Jantar Mantar: Delhi's old timekeeper
When an Uber taxi took me to Jantar Mantar the other day, using a google map and I entered the monument after buying the entry ticket using the QR code, I could not stop wondering that how the way we measure time has changed since 1724 when this monument was built. Of course, 300 years is a long time in human history. A little online research tells me that Jantar Mantar was hailed as a scientific marvel of its time, which could be used to track local time, monitor the movement of celestial bodies and predict astronomical events for our country with precision.
Nothing is ours on this earth except time. And the way we measure time at a certain point in our history reflects the state of progress made by our civilisation.
Little do we realise that measuring time has now become child's play when we see kids roaming around this monument on a Sunday with their smart phones and smart watches that can tell time anywhere in the world with digital precision through atomic clocks and GPS.
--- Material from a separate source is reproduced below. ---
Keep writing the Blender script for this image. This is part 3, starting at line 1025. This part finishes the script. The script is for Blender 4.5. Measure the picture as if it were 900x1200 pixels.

It's pretty hard for a 21st-century kid to believe that the huge and somewhat triangular structure here, called Samrat Yantra, was used as an equal hour sundial to indicate the time of the day by observing the shadows cast by the sun.
One can easily say the obvious: times have changed. But come to Jantar Mantar and stand in the shadows that these structures cast on a sunny day, and you would feel that ‘time’ hasn't changed, nor will it ever change – it’s just the instruments we use to measure time have changed.